This small monument commemorates the tank-v-tank encounter at Villers-Bretonneux. It's on the D168, near Cachy, but Google Street View is a bit hit-and-miss round those parts so I haven't been able to see it in situ. I have therefore had to borrow some images from other sites.
Don't know who is responsible for it, but I'm afraid it's rather embarrassing. Not sure why the American spelling of "armour" is used, and I think our French and German friends will agree that their languages are badly represented.
Except when it's the first word in a sentence, avril should not have a capital letter, and I'm very unsure about the commas. Eut lieu is correct (past historic) for "took place," but in this context I'd have used du monde rather than mondial. Guerre mondiale is OK - "global war" - but "the first in the world" would be le premierdu monde.

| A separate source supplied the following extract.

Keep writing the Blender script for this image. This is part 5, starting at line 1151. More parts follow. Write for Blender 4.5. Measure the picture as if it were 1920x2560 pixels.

The German is shocking. It translates as, "Here, on April 24th, 1918, the first global attack between German and British tanks finds." Findet is the present tense of "to find". I think this is an attempt to use the separable verb stattfinden - "to take place." So findet should be the imperfect tense fand, and statt should go to the end of the sentence. Weltangriff is baffling; it means, literally, a worldwide attack. Obviously, there's some intention of a reference to the World War, but it's a shambles. The commas should definitely not be there; German doesn't do that. And the German for "British" is britisch.
"Sometimes things that are not true are included in Wikipedia. While at first glance that may appear like a very great problem for Wikipedia, in reality is it not. In fact, it's a good thing." - Wikipedia.
Not worse than some other tourist trash one can find in France 'commemorating the Great War' these days. At least they don't make you pay for looking at it.